▶ _Description of the task_:
The data below holds the lines to copy: everything from the line containing "The Blender Python" to the line containing "tag(m.build('abutment_wall', M_deck), 'dark", both ends included, set down exactly.

▶ _Records for this task_:
[Begin]
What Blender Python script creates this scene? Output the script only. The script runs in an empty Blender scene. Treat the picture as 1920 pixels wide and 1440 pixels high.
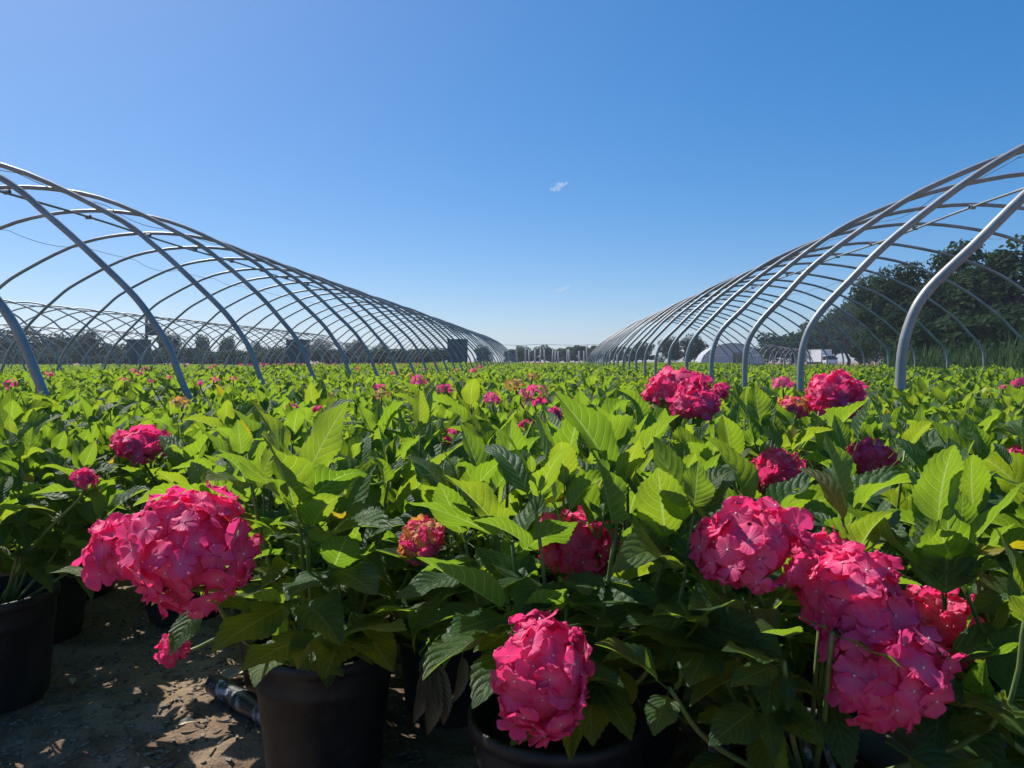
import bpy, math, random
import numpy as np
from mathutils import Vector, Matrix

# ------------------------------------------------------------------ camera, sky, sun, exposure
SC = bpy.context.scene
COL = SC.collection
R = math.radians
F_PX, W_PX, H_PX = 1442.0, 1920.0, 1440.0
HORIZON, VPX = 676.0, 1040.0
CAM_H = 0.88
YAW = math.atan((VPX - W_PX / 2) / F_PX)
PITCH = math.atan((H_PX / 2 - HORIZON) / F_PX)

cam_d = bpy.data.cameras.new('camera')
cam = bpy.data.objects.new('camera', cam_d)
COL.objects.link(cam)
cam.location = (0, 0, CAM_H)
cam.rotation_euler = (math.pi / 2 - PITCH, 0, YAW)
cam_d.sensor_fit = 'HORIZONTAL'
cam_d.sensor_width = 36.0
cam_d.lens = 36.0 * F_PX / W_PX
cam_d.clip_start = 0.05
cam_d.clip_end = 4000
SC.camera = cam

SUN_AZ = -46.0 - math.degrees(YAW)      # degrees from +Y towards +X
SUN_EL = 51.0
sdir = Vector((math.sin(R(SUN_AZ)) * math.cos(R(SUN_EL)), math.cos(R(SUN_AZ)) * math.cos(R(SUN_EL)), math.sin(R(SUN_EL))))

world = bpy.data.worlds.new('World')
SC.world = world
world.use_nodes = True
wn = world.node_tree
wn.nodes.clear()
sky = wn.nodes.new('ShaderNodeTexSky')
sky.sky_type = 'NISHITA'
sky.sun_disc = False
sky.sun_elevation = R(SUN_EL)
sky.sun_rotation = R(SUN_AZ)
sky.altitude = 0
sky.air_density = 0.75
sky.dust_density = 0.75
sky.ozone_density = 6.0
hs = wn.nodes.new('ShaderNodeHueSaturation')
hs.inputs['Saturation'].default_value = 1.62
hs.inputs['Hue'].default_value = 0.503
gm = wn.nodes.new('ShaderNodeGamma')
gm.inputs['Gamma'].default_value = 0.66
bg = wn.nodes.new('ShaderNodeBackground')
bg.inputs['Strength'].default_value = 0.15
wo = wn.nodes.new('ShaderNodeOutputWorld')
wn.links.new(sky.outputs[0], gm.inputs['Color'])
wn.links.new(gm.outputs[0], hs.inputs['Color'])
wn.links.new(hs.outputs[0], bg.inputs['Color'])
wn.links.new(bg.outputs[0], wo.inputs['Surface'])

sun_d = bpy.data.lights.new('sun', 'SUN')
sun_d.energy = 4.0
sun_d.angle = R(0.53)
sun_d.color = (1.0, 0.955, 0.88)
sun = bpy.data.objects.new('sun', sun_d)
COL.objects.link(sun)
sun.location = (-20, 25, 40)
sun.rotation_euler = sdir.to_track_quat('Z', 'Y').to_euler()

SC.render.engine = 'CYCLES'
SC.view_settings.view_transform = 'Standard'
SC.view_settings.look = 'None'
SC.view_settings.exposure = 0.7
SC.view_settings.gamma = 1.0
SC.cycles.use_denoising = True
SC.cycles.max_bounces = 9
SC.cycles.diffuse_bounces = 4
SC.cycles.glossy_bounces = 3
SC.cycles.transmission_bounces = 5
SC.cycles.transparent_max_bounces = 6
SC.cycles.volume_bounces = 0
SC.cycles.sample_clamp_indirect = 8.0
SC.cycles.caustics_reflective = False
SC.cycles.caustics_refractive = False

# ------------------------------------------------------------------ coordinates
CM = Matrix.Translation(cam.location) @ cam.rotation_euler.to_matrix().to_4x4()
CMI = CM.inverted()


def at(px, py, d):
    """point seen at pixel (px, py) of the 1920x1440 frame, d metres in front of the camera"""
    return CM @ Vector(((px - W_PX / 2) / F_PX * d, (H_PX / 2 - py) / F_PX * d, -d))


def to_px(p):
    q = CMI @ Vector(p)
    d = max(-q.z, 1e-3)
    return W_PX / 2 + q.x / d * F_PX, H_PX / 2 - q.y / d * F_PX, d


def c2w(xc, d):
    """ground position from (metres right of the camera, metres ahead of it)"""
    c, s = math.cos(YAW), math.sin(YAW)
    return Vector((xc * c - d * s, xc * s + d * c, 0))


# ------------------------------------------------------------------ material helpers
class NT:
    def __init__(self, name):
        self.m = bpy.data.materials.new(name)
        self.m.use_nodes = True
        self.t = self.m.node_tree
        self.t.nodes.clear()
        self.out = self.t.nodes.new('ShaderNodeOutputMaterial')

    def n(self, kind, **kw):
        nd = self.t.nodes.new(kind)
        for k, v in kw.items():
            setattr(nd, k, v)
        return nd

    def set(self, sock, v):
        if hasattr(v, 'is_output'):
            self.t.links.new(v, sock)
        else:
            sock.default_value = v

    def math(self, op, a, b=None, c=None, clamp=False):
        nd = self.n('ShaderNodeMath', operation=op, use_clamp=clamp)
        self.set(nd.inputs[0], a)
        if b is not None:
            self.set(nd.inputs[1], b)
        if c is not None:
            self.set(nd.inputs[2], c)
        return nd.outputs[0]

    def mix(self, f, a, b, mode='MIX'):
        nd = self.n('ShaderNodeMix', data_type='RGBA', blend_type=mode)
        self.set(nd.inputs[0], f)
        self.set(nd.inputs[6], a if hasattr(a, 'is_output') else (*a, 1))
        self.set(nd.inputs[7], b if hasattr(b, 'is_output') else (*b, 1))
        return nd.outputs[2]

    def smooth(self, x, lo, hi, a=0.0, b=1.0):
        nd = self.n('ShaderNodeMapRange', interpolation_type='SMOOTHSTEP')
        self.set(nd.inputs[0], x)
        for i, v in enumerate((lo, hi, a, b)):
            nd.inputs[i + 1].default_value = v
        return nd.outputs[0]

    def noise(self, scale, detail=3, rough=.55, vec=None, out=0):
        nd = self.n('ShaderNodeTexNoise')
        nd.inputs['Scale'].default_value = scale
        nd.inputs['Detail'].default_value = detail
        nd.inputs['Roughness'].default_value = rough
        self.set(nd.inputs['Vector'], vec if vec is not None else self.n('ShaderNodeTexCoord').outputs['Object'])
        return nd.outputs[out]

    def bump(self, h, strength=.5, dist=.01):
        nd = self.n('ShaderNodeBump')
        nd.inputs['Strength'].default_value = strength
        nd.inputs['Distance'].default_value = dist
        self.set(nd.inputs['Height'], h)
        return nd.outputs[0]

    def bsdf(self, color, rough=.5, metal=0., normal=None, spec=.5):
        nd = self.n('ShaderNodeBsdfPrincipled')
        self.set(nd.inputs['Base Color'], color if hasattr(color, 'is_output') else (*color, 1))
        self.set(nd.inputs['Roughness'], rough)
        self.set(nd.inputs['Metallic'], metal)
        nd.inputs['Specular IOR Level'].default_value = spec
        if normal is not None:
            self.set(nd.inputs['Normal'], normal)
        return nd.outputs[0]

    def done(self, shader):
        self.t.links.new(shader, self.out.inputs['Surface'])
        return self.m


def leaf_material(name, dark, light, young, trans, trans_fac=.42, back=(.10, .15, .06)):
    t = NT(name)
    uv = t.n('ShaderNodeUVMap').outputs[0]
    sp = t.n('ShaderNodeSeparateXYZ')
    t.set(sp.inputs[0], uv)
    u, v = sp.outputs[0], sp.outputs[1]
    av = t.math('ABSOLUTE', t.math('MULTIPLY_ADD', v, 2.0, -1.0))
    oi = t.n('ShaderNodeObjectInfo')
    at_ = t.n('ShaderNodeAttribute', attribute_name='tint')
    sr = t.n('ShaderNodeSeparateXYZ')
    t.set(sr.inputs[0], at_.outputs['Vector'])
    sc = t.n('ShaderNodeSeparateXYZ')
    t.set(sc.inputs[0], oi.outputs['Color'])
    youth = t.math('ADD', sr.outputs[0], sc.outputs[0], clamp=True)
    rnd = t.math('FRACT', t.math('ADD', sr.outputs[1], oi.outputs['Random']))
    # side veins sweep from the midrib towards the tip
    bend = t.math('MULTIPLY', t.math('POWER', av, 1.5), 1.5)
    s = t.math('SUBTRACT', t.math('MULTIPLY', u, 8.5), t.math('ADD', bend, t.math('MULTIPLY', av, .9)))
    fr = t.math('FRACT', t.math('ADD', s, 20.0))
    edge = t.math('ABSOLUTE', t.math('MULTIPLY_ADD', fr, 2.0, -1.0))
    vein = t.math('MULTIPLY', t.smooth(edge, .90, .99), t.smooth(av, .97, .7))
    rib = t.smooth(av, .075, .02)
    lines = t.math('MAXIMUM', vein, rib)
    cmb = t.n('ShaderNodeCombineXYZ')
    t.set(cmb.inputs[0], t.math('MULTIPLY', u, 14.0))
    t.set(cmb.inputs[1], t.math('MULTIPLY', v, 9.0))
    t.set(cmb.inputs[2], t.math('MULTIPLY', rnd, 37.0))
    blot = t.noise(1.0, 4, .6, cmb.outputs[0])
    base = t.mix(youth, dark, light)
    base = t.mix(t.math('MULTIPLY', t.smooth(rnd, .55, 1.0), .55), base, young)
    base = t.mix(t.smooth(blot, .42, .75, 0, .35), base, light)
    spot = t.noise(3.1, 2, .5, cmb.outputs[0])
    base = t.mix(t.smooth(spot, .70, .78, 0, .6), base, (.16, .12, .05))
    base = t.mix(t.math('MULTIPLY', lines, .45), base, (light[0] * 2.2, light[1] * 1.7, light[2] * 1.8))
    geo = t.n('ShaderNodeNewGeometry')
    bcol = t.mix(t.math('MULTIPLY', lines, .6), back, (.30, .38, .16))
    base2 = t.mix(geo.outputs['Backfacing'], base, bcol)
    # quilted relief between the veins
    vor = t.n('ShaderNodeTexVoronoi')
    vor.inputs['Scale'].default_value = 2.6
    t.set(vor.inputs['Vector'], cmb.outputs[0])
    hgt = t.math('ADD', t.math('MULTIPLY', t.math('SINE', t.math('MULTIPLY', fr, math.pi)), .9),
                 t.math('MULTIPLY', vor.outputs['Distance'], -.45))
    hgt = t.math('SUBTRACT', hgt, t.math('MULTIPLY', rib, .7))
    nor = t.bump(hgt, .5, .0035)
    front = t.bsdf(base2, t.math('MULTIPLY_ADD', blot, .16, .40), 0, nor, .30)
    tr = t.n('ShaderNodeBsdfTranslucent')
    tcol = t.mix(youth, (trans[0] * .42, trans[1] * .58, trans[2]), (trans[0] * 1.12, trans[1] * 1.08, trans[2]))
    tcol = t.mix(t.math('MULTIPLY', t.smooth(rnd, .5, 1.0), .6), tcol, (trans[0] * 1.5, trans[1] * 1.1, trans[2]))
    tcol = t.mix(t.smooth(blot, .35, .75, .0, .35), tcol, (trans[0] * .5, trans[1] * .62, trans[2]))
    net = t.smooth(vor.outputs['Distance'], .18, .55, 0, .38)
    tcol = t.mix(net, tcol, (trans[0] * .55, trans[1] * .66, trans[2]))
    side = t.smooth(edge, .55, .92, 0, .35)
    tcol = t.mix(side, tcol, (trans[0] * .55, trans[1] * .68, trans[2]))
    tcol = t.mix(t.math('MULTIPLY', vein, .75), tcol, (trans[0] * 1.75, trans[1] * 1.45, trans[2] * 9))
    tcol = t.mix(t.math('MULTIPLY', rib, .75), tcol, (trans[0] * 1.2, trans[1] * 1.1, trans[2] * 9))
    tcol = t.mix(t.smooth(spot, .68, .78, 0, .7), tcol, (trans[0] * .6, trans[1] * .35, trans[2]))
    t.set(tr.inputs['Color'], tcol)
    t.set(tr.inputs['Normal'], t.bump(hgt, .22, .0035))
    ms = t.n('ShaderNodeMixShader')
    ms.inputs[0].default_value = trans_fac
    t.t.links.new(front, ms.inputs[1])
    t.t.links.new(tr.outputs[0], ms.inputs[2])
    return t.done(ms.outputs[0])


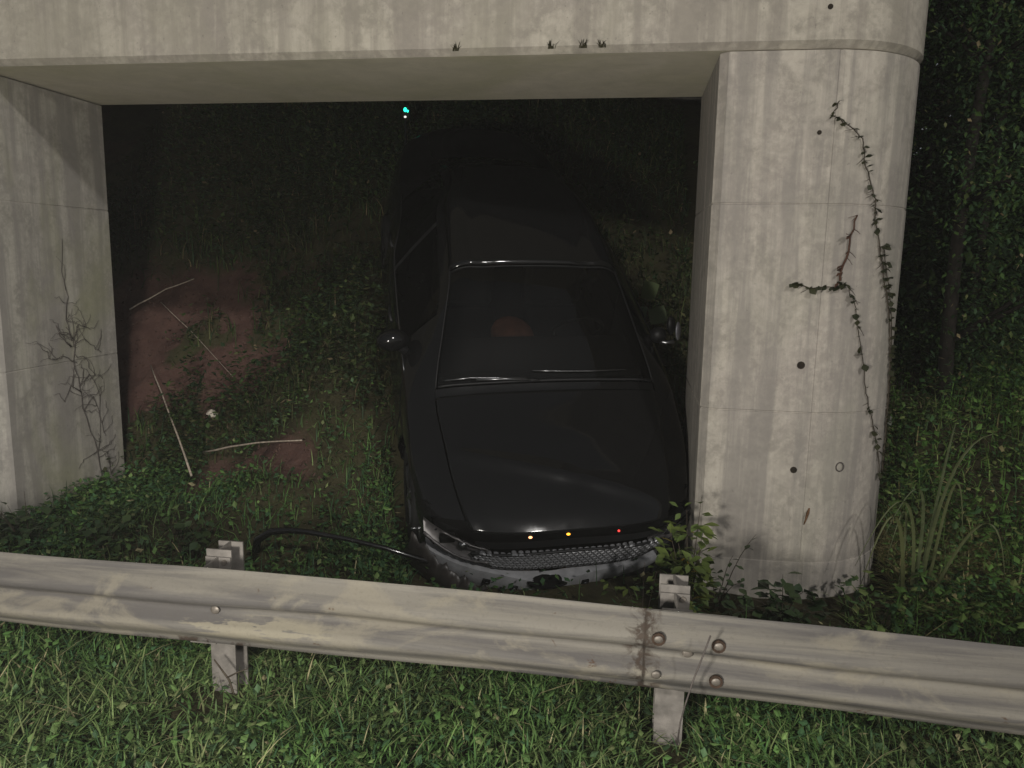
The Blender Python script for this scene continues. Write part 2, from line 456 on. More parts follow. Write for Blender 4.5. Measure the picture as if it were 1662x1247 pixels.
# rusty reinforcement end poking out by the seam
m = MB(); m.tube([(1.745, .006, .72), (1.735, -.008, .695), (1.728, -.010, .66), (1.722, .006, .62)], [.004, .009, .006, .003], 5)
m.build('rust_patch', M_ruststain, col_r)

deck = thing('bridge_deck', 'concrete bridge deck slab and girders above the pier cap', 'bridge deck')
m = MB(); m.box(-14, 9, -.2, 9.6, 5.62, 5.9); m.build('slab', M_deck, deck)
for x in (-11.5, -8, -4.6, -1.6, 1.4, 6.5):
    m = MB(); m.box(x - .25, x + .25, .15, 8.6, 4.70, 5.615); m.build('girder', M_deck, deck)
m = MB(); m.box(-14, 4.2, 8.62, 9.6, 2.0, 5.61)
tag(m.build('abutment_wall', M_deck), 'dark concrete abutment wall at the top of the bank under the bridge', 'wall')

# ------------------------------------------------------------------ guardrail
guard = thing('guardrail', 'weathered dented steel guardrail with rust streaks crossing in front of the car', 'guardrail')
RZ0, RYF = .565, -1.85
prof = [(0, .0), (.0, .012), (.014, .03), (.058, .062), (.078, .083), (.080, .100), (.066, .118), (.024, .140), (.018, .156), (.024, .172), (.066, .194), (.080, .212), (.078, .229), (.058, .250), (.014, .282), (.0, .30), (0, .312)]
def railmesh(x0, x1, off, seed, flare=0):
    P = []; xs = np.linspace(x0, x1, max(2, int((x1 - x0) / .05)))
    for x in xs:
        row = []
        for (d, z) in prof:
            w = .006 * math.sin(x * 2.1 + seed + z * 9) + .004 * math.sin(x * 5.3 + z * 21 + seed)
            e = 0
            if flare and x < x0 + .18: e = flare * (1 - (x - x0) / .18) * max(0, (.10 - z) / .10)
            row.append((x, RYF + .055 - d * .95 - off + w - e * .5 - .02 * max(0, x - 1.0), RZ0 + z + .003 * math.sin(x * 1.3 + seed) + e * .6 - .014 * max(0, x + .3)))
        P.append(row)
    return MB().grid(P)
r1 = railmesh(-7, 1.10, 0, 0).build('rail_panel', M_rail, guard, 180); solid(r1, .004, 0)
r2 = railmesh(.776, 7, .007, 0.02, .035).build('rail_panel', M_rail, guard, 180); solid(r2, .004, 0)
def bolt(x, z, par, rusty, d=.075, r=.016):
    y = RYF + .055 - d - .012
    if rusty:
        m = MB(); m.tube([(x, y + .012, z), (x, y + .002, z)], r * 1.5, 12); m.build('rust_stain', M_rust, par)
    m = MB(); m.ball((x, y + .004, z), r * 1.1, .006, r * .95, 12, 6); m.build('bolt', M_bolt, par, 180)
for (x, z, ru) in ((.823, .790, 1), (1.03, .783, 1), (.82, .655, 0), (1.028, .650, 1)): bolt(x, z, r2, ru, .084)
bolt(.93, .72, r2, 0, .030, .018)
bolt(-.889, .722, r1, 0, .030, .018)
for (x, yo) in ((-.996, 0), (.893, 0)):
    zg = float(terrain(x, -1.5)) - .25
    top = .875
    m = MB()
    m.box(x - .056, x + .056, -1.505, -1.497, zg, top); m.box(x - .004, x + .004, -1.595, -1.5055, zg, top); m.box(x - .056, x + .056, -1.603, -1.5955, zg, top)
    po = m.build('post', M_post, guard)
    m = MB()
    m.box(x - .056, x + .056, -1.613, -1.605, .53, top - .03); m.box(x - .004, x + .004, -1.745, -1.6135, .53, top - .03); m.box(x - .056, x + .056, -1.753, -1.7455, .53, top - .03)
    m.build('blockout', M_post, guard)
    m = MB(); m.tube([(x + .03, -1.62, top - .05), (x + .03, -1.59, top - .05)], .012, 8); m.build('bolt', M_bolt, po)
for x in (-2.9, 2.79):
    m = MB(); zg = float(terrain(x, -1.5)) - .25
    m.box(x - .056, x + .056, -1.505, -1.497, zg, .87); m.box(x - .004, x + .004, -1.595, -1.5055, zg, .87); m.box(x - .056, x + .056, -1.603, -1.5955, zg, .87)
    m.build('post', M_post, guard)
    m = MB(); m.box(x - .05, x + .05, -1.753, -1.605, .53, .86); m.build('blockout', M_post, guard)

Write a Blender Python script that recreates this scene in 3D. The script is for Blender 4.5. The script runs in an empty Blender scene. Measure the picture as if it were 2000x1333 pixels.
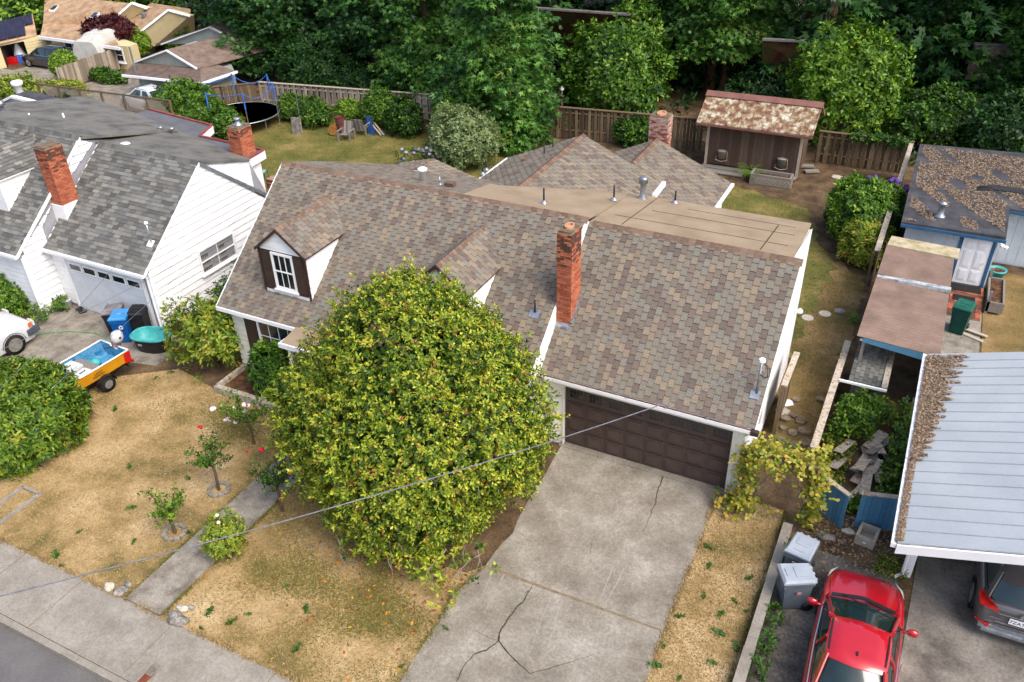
[End]
▶ _Expected output_:
The Blender Python script for this scene continues. Write part 2, from line 456 on. More parts follow. Write for Blender 4.5. Measure the picture as if it were 1662x1247 pixels.
# rusty reinforcement end poking out by the seam
m = MB(); m.tube([(1.745, .006, .72), (1.735, -.008, .695), (1.728, -.010, .66), (1.722, .006, .62)], [.004, .009, .006, .003], 5)
m.build('rust_patch', M_ruststain, col_r)

deck = thing('bridge_deck', 'concrete bridge deck slab and girders above the pier cap', 'bridge deck')
m = MB(); m.box(-14, 9, -.2, 9.6, 5.62, 5.9); m.build('slab', M_deck, deck)
for x in (-11.5, -8, -4.6, -1.6, 1.4, 6.5):
    m = MB(); m.box(x - .25, x + .25, .15, 8.6, 4.70, 5.615); m.build('girder', M_deck, deck)
m = MB(); m.box(-14, 4.2, 8.62, 9.6, 2.0, 5.61)
tag(m.build('abutment_wall', M_deck), 'dark concrete abutment wall at the top of the bank under the bridge', 'wall')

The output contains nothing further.